Supplied information:
-=-=-=-=-

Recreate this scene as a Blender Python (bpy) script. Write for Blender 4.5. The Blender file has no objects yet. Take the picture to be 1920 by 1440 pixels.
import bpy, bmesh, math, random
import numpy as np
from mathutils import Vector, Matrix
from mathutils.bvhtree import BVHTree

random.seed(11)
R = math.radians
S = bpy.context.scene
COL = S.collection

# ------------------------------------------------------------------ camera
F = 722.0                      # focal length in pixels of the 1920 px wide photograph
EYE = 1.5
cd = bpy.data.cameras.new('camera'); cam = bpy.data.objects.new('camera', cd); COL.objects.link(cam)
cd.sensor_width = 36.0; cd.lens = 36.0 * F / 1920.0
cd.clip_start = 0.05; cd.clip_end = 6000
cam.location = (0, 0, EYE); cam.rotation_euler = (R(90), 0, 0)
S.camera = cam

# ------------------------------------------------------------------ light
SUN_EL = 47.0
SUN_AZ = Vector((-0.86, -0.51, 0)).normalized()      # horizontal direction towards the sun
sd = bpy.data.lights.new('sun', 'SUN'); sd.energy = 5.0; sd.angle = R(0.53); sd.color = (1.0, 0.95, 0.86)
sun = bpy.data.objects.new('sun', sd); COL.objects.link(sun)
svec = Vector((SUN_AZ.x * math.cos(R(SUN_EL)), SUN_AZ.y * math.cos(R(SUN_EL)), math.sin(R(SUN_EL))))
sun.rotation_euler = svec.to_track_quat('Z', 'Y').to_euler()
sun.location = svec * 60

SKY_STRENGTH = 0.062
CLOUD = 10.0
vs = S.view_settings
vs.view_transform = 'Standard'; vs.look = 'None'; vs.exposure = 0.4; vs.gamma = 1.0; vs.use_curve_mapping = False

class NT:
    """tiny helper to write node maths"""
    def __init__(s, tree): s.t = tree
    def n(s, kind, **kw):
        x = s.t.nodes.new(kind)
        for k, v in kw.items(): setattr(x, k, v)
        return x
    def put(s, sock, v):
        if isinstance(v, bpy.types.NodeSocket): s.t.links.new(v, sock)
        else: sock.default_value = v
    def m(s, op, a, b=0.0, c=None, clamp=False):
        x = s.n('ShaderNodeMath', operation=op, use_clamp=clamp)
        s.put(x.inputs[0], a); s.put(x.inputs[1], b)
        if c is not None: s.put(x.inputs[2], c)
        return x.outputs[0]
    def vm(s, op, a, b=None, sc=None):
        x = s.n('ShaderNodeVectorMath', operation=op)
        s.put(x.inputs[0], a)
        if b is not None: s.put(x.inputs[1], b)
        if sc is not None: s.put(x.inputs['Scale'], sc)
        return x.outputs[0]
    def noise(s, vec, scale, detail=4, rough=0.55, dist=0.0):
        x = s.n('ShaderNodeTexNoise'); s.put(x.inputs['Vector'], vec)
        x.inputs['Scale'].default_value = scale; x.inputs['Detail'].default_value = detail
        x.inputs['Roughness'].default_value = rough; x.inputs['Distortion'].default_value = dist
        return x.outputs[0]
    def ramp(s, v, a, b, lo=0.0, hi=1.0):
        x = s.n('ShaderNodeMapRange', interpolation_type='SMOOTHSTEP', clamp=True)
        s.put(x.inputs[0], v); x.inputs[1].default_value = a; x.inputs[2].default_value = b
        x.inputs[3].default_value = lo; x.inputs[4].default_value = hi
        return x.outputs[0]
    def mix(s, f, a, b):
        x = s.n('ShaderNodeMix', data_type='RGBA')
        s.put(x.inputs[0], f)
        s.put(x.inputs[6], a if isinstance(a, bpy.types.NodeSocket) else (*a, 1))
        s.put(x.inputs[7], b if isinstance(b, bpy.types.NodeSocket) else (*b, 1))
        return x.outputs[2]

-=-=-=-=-

Objective: Exactly repeat the lines running from the top of the listing to the line bearing "vs.view_transform = 'Standard';", both of those lines included, and only them.

Response to the exercise:
Recreate this scene as a Blender Python (bpy) script. Write for Blender 4.5. The Blender file has no objects yet. Take the picture to be 1920 by 1440 pixels.
import bpy, bmesh, math, random
import numpy as np
from mathutils import Vector, Matrix
from mathutils.bvhtree import BVHTree

random.seed(11)
R = math.radians
S = bpy.context.scene
COL = S.collection

# ------------------------------------------------------------------ camera
F = 722.0                      # focal length in pixels of the 1920 px wide photograph
EYE = 1.5
cd = bpy.data.cameras.new('camera'); cam = bpy.data.objects.new('camera', cd); COL.objects.link(cam)
cd.sensor_width = 36.0; cd.lens = 36.0 * F / 1920.0
cd.clip_start = 0.05; cd.clip_end = 6000
cam.location = (0, 0, EYE); cam.rotation_euler = (R(90), 0, 0)
S.camera = cam

# ------------------------------------------------------------------ light
SUN_EL = 47.0
SUN_AZ = Vector((-0.86, -0.51, 0)).normalized()      # horizontal direction towards the sun
sd = bpy.data.lights.new('sun', 'SUN'); sd.energy = 5.0; sd.angle = R(0.53); sd.color = (1.0, 0.95, 0.86)
sun = bpy.data.objects.new('sun', sd); COL.objects.link(sun)
svec = Vector((SUN_AZ.x * math.cos(R(SUN_EL)), SUN_AZ.y * math.cos(R(SUN_EL)), math.sin(R(SUN_EL))))
sun.rotation_euler = svec.to_track_quat('Z', 'Y').to_euler()
sun.location = svec * 60

SKY_STRENGTH = 0.062
CLOUD = 10.0
vs = S.view_settings
vs.view_transform = 'Standard'; vs.look = 'None'; vs.exposure = 0.4; vs.gamma = 1.0; vs.use_curve_mapping = False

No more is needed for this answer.